In the first issue of the RFC newsletter, I wrote an article on fruit drying in which I mentioned my search for machines suitable for drying in the very high levels of humidity which we experience in Far North Queensland.

I have read many books, bought numerous plans and inspected a variety of machines in the past two and a half years, until at long last I have found a machine which has most of the desired good features and none of the undesirable bad features.

The essential requirement in drying is to remove moisture with the least damage to the fruit or vegetable being dried. Heat is obviously essential, but very strict temperature control is required to prevent cooking or case hardening at one end, or moulding at the other.

The second essential is to ensure that the moisture removed from the fruit is well-dispersed into the atmosphere and not merely left in suspension in the hot air surrounding the fruit.

Thirdly, the air flow should be as even as possible to allow consistent levels of drying on all shelves without having to rotate shelves every couple of hours. Air flow, desirably, should be such as to allow drying of different fruit on different shelves without spreading flavours (ending up with a fruit salad taste no matter what the particular fruit).

Other design features call for ease of cleaning, both the individual shelves and the unit; use of inert materials which do not absorb either juices or flavours; compactibility, etc.

Add to all these the basic essentials of efficiency, cost of operation and initial cost.

Most dryers are square in shape with the electric element at the bottom - those with fans distribute heat upwards and over individual shelves to exhaust at the top of the machine. The first noticeable thing about Excalibur is that it is only 8½ inches high and has a horizontal air flow. The thermostatically-controlled element is sited at the rear of the drying trays and a fan produces a current of air over the product being dried, heating it and carrying the surplus moisture forward to exhaust at the front. The thermostat controls a 600 watt element to give a constant temperature range from 95° to 145° C.

Five trays slide into individual slots, giving a total drying area of almost 8 sq. feet, enough for 25 lbs of fruit or vegetables.

Construction throughout is of inert dishwasher-proof plastic, providing an excellent surface which is extremely easy and simple to clean.

The door is of see-through plastic, enabling a check on drying without the need to open the machine.

From first appearance, Excalibur met with my stringent requirements.

The next question was the obvious one - was it as efficient as its appearance led one to believe. Accompanying the dehydrator is a booklet giving instructions for drying a variety of fruit and vegetables, together with details on other uses such as yoghurt making, bread-rising, herb, flower, fish and meat drying and topped off with a collection of recipes for using dried ingredients.

Working by the book, we set out to test it. Mangoes not being available in May we settled for a case of Granny Smith apples. Drying time with rings 3/8" in diameter was less than the recommended 10 hours. The product - excellent, with almost no deterioration either in flavour or colour.

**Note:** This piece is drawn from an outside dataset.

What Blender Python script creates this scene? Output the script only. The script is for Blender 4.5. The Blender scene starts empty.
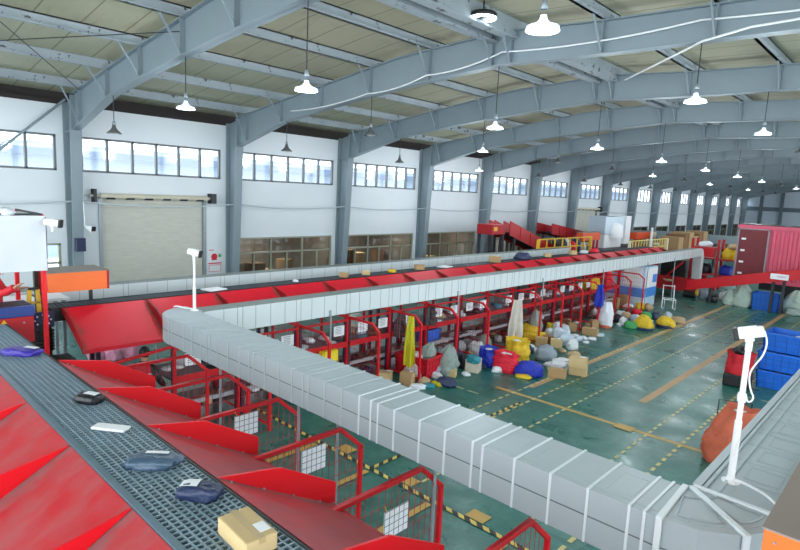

The next test was on pears - and this time we treated half with lemon juice. The result in 20 hours was too good - we had brought the moisture content too low and had crisp rather than pliable fruit. Left in the open for a couple of hours to naturally rehydrate, they were fine. Next time we'll cut them thicker or reduce time (or both). The difference between the natural and the lemon-treated fruit was barely distinguishable, indicating excellent drying with a minimum of oxidation.

Trials were then made with bananas, both Cavendish and sugar varieties. The latter were a little under-ripe for optimum drying but the result in both cases was surprising. I had never before seen a dried banana which was not brown - almost dark brown. Excalibur-dried bananas were golden. (We cut them lengthwise into three or four, dependent on thickness). Flavour very good.

We then turned to vegetables and very successfully began to fill jars of tomatoes, onions, beans, carrots, chillies, coconut and zucchini, to mention but a few. In all cases, we were fully satisfied with the results.

Our next venture will be fruit leathers - with the amount of over-ripe fruit around, fruit leathers will be one of the major items we need to produce.

Now what about running costs. In Brisbane it has been costed at 3 cents an hour - with FNQ electricity costs (not forgetting the increase this month) a figure of 5 cents an hour seems reasonable.

The machine measures 17" x 19" x 8 ½" and weighs 8 kilos - a very neat, compact unit.